備える:災害などのリスク・地球環境問題に対応するサステイナブルな物流の構築
革命的に変化する:新技術(IoT、BD、AIなど)の活用による物流革命
育てる:人材の確保・育成、物流への理解を深めるための国民への啓発活動など

追加された7施策
(1)港湾の完全電子化の推進
国内港湾での港湾情報や貿易手続き情報などを取り扱う港湾関連データ連携基盤を構築するとともに、港湾をとりまく諸手続き・取引電子化、データ連携を標準とする事業環境を形成し、必要なセキュリティ、情報の秘匿性の確保を行いつつ、あらゆる事業者が情報を柔軟に利活用できる環境を構築することにより、港湾物流の生産性向上、国際競争力向上、ひいては港湾行政の効率化や災害対応力の向上に取り組む。

(2)「ホワイト物流」国民運動の展開
「自動車運送事業の働き方改革に関する関係省庁連絡会議」で2018年5月に取りまとめられた「自動車運送事業の働き方改革の実現に向けた政府行動計画」のうち「「ホワイト物流」の実現」、トラック運転者不足に対応し、我が国の国民生活や産業活動に必要な物流機能を安定的に確保するとともに、我が国経済のさらなる成長に寄与するため、「トラック輸送の生産性の向上・物流の効率化」「女性や高年齢層を含む多様な人材が活躍できる働きやすい労働環境の実現――に取り組む「ホワイト物流」推進運動を関係者が連携し、強力に推進する。

(3)ホワイト経営の「見える化」
「自動車運送事業の働き方改革に関する関係省庁連絡会議」で2018年5月に取りまとめられた「自動車運送事業の働き方改革の実現に向けた政府行動計画」のうち「ホワイト経営の見える化」について、長時間労働の是正などの働き方改革に取り組む事業者(「ホワイト経営」に取り組む事業者)の認証制度を創設する。

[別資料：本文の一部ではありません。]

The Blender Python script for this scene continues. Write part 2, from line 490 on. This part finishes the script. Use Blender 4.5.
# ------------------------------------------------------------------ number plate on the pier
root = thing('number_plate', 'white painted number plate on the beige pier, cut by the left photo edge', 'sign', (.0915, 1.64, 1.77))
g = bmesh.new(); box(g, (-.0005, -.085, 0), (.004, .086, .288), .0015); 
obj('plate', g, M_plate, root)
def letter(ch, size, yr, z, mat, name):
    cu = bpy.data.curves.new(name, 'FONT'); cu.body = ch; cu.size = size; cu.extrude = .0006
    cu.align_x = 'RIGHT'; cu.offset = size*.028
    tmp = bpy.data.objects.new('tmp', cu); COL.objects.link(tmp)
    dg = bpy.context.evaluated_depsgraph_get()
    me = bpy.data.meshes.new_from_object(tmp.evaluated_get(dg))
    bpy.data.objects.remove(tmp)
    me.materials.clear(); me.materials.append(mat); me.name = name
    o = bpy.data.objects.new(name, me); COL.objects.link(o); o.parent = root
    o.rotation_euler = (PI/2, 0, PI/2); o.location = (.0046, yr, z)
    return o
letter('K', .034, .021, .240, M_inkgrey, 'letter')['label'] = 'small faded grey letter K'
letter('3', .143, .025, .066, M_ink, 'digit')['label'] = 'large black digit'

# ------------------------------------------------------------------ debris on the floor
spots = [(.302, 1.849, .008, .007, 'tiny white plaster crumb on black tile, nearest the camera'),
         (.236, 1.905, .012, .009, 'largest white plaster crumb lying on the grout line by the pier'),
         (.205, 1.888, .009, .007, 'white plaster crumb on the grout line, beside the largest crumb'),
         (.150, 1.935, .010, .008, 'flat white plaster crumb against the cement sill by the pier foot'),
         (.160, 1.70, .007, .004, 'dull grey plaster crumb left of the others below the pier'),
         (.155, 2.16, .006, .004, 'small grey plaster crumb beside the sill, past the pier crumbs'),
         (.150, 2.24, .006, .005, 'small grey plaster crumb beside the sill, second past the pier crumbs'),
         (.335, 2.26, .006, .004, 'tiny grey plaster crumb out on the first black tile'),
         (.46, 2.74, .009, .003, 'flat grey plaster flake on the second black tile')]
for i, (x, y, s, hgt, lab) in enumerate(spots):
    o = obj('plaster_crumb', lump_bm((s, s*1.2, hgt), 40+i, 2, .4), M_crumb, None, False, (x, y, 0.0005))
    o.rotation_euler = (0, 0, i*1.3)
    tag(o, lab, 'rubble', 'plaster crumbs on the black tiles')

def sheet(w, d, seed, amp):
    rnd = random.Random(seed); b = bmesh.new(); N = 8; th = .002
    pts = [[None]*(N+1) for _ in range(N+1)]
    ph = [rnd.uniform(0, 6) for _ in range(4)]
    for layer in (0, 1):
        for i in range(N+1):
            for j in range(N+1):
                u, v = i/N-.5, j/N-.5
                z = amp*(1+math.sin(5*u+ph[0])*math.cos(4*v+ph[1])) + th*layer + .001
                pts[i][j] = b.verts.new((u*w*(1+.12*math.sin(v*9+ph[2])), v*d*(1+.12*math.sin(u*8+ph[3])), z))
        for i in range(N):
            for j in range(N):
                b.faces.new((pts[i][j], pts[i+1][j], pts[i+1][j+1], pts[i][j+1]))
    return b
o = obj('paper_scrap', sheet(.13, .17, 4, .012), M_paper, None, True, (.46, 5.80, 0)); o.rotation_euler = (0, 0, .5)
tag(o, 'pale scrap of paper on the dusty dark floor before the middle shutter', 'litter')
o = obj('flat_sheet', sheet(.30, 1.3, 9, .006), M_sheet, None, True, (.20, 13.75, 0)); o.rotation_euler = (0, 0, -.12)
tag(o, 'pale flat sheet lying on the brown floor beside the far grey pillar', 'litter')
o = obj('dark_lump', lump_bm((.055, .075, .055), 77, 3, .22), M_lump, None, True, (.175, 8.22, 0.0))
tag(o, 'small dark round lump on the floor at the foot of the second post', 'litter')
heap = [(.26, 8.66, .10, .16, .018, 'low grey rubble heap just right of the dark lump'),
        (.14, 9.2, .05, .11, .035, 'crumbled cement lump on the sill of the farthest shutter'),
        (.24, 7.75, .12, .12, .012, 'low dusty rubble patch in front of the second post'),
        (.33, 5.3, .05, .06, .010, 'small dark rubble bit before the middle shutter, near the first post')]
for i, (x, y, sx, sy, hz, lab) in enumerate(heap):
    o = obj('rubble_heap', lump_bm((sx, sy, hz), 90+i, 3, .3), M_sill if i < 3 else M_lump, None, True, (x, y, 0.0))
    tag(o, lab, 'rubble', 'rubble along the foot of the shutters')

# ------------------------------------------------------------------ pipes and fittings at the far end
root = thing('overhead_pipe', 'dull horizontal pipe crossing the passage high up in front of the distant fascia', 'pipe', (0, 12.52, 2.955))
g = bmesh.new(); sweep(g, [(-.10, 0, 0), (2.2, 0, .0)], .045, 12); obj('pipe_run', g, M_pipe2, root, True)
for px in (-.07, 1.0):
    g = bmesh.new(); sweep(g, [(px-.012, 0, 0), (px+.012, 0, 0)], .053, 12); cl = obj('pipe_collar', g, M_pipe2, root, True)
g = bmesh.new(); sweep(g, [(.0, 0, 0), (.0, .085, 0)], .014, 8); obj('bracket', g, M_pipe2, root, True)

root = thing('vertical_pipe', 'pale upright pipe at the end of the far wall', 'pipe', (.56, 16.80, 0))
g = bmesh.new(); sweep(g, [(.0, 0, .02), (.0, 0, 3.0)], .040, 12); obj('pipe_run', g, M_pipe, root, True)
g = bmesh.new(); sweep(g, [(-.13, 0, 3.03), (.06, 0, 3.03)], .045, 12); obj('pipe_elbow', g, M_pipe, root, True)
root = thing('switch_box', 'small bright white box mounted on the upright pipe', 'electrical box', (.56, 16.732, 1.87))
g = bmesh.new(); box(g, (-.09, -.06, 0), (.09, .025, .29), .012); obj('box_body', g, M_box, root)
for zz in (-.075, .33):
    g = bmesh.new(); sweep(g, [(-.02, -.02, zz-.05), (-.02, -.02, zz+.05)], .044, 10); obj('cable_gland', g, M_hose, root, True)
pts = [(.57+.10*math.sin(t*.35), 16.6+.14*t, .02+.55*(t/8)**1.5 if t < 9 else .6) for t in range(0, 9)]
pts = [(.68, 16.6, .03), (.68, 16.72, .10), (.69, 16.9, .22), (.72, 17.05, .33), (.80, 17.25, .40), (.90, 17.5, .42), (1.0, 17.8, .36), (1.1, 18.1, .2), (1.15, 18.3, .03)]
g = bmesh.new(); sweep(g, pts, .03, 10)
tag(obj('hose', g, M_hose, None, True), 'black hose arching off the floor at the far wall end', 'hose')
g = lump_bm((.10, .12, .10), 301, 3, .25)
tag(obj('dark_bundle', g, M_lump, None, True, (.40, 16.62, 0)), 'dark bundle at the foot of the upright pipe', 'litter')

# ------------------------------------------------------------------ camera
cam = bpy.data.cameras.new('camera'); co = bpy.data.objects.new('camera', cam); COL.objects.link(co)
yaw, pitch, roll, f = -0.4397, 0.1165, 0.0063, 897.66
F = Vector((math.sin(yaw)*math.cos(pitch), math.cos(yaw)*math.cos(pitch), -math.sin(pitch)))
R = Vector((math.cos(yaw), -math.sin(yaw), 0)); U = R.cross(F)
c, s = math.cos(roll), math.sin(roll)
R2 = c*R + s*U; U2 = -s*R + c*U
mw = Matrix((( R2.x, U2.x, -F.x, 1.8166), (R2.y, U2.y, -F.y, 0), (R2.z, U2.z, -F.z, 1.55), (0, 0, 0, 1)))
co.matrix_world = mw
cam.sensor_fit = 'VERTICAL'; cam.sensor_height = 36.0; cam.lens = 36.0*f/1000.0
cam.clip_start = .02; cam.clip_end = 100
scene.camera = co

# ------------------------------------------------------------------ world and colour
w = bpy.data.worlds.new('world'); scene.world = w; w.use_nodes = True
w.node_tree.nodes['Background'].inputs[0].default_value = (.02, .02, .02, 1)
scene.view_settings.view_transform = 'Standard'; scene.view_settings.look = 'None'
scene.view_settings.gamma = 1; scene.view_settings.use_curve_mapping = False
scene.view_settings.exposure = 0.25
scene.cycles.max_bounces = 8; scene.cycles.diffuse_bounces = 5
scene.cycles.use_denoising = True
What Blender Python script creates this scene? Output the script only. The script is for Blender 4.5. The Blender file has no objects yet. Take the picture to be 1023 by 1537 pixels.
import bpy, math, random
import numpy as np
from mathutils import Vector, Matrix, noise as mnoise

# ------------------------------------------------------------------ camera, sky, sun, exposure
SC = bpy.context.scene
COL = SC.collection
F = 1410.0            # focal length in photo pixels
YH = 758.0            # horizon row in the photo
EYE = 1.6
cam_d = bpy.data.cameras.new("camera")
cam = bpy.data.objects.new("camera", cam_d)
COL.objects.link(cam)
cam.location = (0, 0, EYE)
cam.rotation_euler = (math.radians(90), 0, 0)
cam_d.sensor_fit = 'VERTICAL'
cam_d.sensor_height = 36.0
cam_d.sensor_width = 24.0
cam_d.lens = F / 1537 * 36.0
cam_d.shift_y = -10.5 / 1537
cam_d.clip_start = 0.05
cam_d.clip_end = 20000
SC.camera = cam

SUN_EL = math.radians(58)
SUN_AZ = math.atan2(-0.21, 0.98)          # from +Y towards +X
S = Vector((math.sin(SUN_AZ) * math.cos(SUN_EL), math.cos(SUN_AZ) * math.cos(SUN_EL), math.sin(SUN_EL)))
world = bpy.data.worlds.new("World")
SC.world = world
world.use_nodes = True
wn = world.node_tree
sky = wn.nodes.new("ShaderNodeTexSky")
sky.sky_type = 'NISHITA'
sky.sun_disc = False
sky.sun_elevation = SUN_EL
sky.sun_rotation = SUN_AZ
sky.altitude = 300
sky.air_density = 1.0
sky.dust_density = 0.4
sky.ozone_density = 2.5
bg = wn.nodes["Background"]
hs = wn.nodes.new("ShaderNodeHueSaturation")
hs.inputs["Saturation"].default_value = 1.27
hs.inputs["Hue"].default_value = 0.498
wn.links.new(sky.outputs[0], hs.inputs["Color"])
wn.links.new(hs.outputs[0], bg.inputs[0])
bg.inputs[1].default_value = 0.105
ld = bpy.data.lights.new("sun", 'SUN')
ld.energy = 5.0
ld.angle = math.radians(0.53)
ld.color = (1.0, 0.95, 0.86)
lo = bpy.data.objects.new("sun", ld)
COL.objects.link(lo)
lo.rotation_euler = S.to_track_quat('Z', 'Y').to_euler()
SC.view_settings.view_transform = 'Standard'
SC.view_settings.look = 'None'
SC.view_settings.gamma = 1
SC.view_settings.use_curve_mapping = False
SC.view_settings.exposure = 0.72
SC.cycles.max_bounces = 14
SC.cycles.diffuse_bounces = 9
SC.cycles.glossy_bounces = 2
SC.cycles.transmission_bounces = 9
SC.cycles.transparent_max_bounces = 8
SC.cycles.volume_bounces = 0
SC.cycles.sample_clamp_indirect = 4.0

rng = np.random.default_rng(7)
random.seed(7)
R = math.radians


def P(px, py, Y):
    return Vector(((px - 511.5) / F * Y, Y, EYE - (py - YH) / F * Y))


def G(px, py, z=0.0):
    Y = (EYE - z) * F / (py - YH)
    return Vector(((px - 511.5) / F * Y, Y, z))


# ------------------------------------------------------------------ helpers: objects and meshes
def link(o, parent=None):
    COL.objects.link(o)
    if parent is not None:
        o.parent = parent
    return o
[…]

(4)荷待ち時間が特に長い輸送分野などにおける取組の推進
「自動車運送事業の働き方改革に関する関係省庁連絡会議」で2018年5月に取りまとめられた「自動車運送事業の働き方改革の実現に向けた政府行動計画」のうち「荷待ち時間が特に長い輸送分野などにおける取り組みの推進」について、荷待ち時間の発生件数が多い輸送分野で、トラック運送事業者、発着荷主などの関係者が連携し、サプライチェーン全体で改善策を検討する。

(5)トラック運送業における女性など多様な人材の確保に向けた環境整備
女性ドライバーなどを含めた多な人材を確保するため、女性などが運転しやすいトラックのあり方の検討、女性ドライバーなどに関する情報発信などにより、多な人材が働きやすい環境を整備する。

(6)空港の防災・減災対策
「全国主要空港での大規模自然対策に関する検討委員会」の検討内容を踏まえ、航空輸送上重要な空港などの電源設備や滑走路などの浸水対策、耐震対策、各空港BCPの再構築を推進し、航空旅客の輸送だけでなく物流も含めた航空ネットワークの維持を図る。

(7)物流・商流情報の見える化と物流・商流データプラットフォームの構築
物流・商流に関するデータの基盤構築、他分野データ基盤との連携、物流分野の自動化などにより、物流の生産性向上・高付加価値化とサプライチェーン全体の効率化を図る。